As Alan Dershowitz explained last week: “A criminal trial is never about seeking justice for the victim. If it were, there could be only one verdict: guilty. That’s because only one person is on trial in a criminal case, and if that one person is acquitted, then by definition there can be no justice for the victim in that trial.” If all that sounds cold, lawyerly, and inhuman, that’s because the justice system is designed to be all those things. Juries are not driven solely by the bottomless outrage of Nancy Grace. That’s what makes them juries. There is nothing much to like about the slick reality show that was the Anthony trial. But that the jury understood the difference between what their guts told them and what the law demanded of them may be called its sole success.

So when Mitch McConnell scoffed Sunday that the real lesson of the Casey Anthony verdict is that we need to try all suspected terrorists in military tribunals since we now know “how difficult it is to get a conviction in a U.S. court,” he got it precisely wrong. The lesson here isn’t that we need rigged trials and vengeful jurors to obtain convictions. It’s that convictions require good evidence, ably presented. Doing away with due process, which allows the authorities to lock up anyone who resists the crown or simply looks like a “terrorist,” is precisely what the framers were fighting against. If obtaining convictions without sufficient objective evidence of guilt is really the aim of the justice system, juries will often get in the way. By McConnell’s logic, we should have tried Casey Anthony at Guantanamo Bay, too.
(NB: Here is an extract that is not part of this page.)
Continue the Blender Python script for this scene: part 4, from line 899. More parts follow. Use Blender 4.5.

This brings us to the Houston jury that determined last Friday that Jamie Leigh Jones had failed to prove her claims against KBR, a former subsidiary of Halliburton, and firefighter Charles Bortz, whom she claimed sexually assaulted her when she worked as a contractor for KBR in Iraq. The standard of proof in a civil case is far lower than that in a criminal case, yet the jurors still didn’t accept Jones’ story as true. As Mother Jones’ Stephanie Mencimer—who knows this case as well as anyone—explained last Friday, once Jones’ claims finally came before a jury, some important elements began to collapse.

Among the problems with the case, several are worth noting here: Jones had claimed that the night of her assault she had been slipped a date-rape drug. But no such drug was ever found in her system. Testimony reflected that she later admitted that she had had much more to drink than she initially suggested. She had alleged that her breast implants had ruptured in the assault, but there was no evidence that the implants had ruptured. Ultimately, as Mencimer puts it: “None of this means that Jones was not raped in Iraq. But the evidence does undermine her credibility and could create serious doubts in jurors’ minds.”
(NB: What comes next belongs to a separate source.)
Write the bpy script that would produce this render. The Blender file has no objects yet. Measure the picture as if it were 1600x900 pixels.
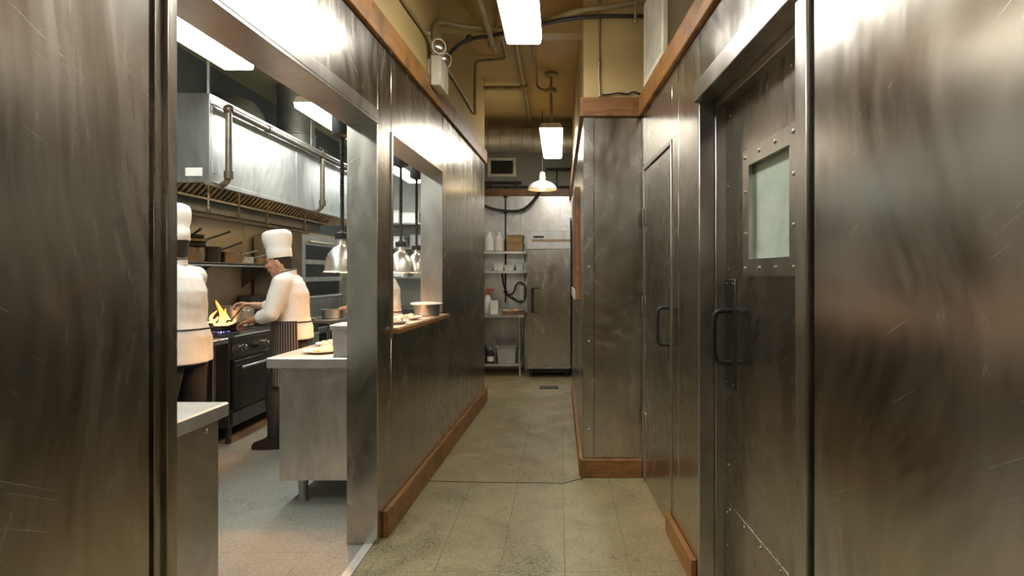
import bpy, bmesh, math, random
from mathutils import Vector, Matrix, noise
random.seed(7)
C = bpy.context.scene
COL = C.collection
PI = math.pi

# ------------------------------------------------------------------ camera, world, exposure
cam_d = bpy.data.cameras.new('camera'); cam = bpy.data.objects.new('camera', cam_d); COL.objects.link(cam)
cam.location = (0, 0, 1.5); cam.rotation_euler = (PI/2, 0, 0)
cam_d.sensor_width = 36; cam_d.lens = 36*900/1600; cam_d.shift_x = -75/1600; cam_d.shift_y = -22/1600
cam_d.clip_start = .02
C.camera = cam
W = bpy.data.worlds.new('world'); C.world = W; W.use_nodes = True
W.node_tree.nodes['Background'].inputs[0].default_value = (.9, .85, .7, 1)
W.node_tree.nodes['Background'].inputs[1].default_value = 0.02
C.view_settings.view_transform = 'Standard'; C.view_settings.look = 'None'
C.view_settings.exposure = 0.7; C.view_settings.gamma = 1; C.view_settings.use_curve_mapping = False
E_HALL, E_KIT, E_HEAT, E_PEND, E_FLAME, E_HOOD = 13.0, 25.0, 430.0, 8.0, 1.5, 30.0

# ------------------------------------------------------------------ materials
def newmat(name):
    m = bpy.data.materials.new(name); m.use_nodes = True
    nt = m.node_tree; return m, nt, nt.nodes['Principled BSDF']
def nd(nt, typ, **kw):
    n = nt.nodes.new(typ)
    for k, v in kw.items():
        if k in n.inputs: n.inputs[k].default_value = v
        else: setattr(n, k, v)
    return n
def ramp(nt, fac, a, b, ca, cb):
    r = nt.nodes.new('ShaderNodeValToRGB'); e = r.color_ramp.elements
    e[0].position = a; e[1].position = b; e[0].color = (*ca, 1); e[1].color = (*cb, 1)
    nt.links.new(fac, r.inputs[0]); return r.outputs[0]
def coords(nt, scale=(1, 1, 1), rot=(0, 0, 0), src='Object'):
    t = nt.nodes.new('ShaderNodeTexCoord'); m = nt.nodes.new('ShaderNodeMapping')
    m.inputs['Scale'].default_value = scale; m.inputs['Rotation'].default_value = rot
    nt.links.new(t.outputs[src], m.inputs[0]); return m.outputs[0]
def tex_noise(nt, vec, scale, detail=3, dist=0.0, rough=.5):
    n = nd(nt, 'ShaderNodeTexNoise', Scale=scale, Detail=detail, Distortion=dist, Roughness=rough)
    nt.links.new(vec, n.inputs['Vector']); return n.outputs['Fac']
def mth(nt, op, a, b=None, clamp=False):
    n = nt.nodes.new('ShaderNodeMath'); n.operation = op; n.use_clamp = clamp
    for i, v in enumerate((a, b)):
        if v is None: continue
        if isinstance(v, (int, float)): n.inputs[i].default_value = v
        else: nt.links.new(v, n.inputs[i])
    return n.outputs[0]
def mixc(nt, fac, a, b, mode='MIX'):
    n = nt.nodes.new('ShaderNodeMix'); n.data_type = 'RGBA'; n.blend_type = mode
    for i, v in ((0, fac), (6, a), (7, b)):
        if isinstance(v, (int, float)): n.inputs[i].default_value = v
        elif isinstance(v, tuple): n.inputs[i].default_value = (*v, 1)
        else: nt.links.new(v, n.inputs[i])
    return n.outputs[2]
def bump(nt, p, h, strength, dist=.01):
    b = nd(nt, 'ShaderNodeBump', Strength=strength, Distance=dist)
    nt.links.new(h, b.inputs['Height']); nt.links.new(b.outputs[0], p.inputs['Normal'])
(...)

The temptation in this case, as in the Casey Anthony case, is to condemn the jury as biased, stupid, incompetent, or just sexist. But it’s important to point out that no jury found that Jamie Leigh Jones was lying, just as no jury found that Casey Anthony was innocent. The real lesson of the Jones case is that if her charges had been tested before a jury five years ago, KBR would have been off the hook a lot sooner. The company, which complained about having been maligned in the media for almost six years, spent most of that time fighting tooth and nail against an open trial. If anyone can celebrate the transparency and finality of open trials today, it’s the company that still doesn’t believe in them.

Sen. Al Franken, D-Minn., used the Jones case to launch a congressional campaign against mandatory arbitration clauses for military contractors, and he managed to amend the 2009 Defense Appropriations bill to bar the Defense Department from contracting with companies that use arbitration clauses to resolve cases of sexual assault, battery, or racial discrimination. As a result, other women who claim to have been assaulted in Iraq can have their claims tested in open court, as opposed to off the books in a secret conference room at a Sheraton hotel. That’s the best possible outcome for anyone who believes in the rule of law: Testing your claims in a court. Franken made the point in a statement he issued Monday: “This has never been just about one court case. Now countless others with similar circumstances will get to have their rightful day in court. No corporation should be able to deny anyone that right.”

Those who are whooping today about Jones’ loss in court should be aware that this outcome was the result of Jones’ years-long effort to get into court in the first place. That was and is the best way to test her claims. If we are going to take the position that courts eventually find the truth, we must accept the reality that all plaintiffs—not just the ones you like, or the ones I find sympathetic—deserve their day there. The framers understood that trial by crazed mob, by the media, or by the crown, did not produce justice. The jury system was their best guarantee of something to mitigate those powerful forces.

Juries don’t get it right all the time, or maybe even most of the time. But if, like Mitch McConnell or the opponents of “frivolous lawsuits,” you’d prefer legal systems in which courts always reach the verdict you would like, well, there’s always Afghanistan. I’m told they call it justice there as well.